Но еще меньше логики в том, что творится с наземным метро — так теперь называют Московские центральные диаметры, которые вот-вот запустят. Недавно было решено переименовать три десятка платформ, которые войдут в систему МЦД. Так, например, Карачарово, упоминаемое в «Москве — Петушках» Венедикта Ерофеева, стало Нижегородской. Платформа, известная как Ленинградская (недалеко от метро «Войковская»), теперь будет зваться Стрешнево (а пассажиры будут путать ее со станцией МЦК с таким названием). Пролетарский Фрезер станет исторической Андроновкой. Нижние Котлы попрощаются с соседними Верхними Котлами и станут Нагатинской. Самая большая путаница будет со Сколково — платформу, которая сейчас носит это название, переименуют в Мещерскую. А платформа Инновационный центр Сколково в свою очередь утратит первые два помпезных слова в своем названии. Люблино станет почему-то Кубанской, Коломенская — Варшавской, а известная всем платформа Северянин превратится в Ростокино. И, наконец, старейшая в Москве железнодорожная станция Крюково, построенная одновременно с Петербургским вокзалом в XIX веке, станет просто Зеленоградом.
Этот процесс сродни программе реновации, только привычные конструкции сносят у вас в голове. Люди за 10–20 лет привыкают к своим домам, дворам, пятиэтажкам и даже промзонам — как бац, надо переселяться на одинокую планету новостроек по соседству. Только жители района привыкают ориентироваться на схеме метро и железной дороги, как приходится выучивать новые названия и запоминать, что во что переименовали. Человеческий мозг устроен так, что связывает визуальное и вербальное — настолько, что, привыкнув ехать с дачи до своего Люблино, мы можем легко пропустить новую Кубанскую, просто не увидев из окна знакомого прежнего названия. Не говоря уже о том, что Крюково и Карачарово в разное время и разными путями утвердились в памяти предыдущих поколений, но следующим уже не достанутся.

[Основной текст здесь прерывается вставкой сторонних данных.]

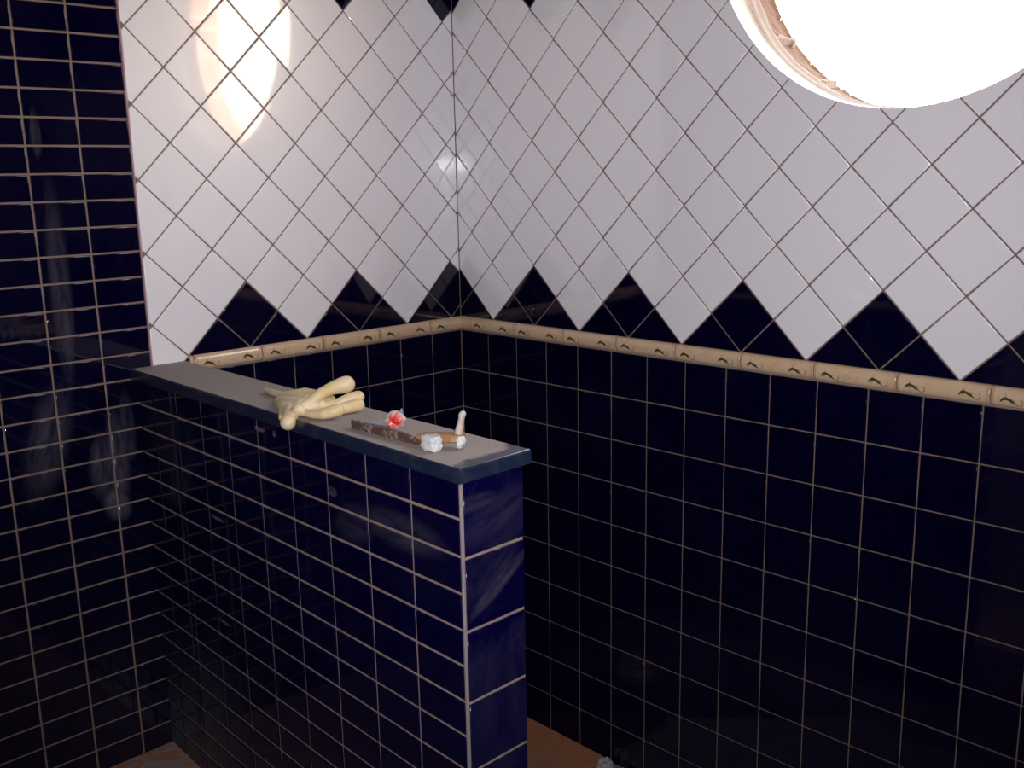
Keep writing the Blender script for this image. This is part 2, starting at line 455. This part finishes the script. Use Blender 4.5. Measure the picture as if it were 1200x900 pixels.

Гость рубрики «Это мой город» журналист и писатель Валерий Панюшкин так говорил о нынешней Москве: «Москва стала прекрасным городом, который я совершенно не узнаю». Подпишусь под этим мнением и я, причем с немым вопросом о том, зачем вместе с узкими асфальтовыми тротуарами строители новой Москвы с революционным, модернистским усердием уничтожают приметы прошлой жизни и старые названия. Ведь они же служат для формирования идентичности и образования местных сообществ, да и зачастую (как то же Люблино) хранят в себе черты отдельных городов, поглощенных Москвой при ее разрастании в начале второй половины ХХ века. Прежняя власть занималась стиранием обыденной, мелкой памяти своих граждан для того, чтобы предать забвению прошлую жизнь в империи и начать новую — в красной республике, в новой общности, в новых районах и на новых основаниях (именно поэтому моя собеседница с Большой Никитской успела выучить советское название, но уже совсем забыла возвращенное прежнее). Может быть, кому-то хочется теми же методами запустить обратные процессы? Тогда лучше поучиться у раннего Лужкова — у него как-то аккуратнее выходило.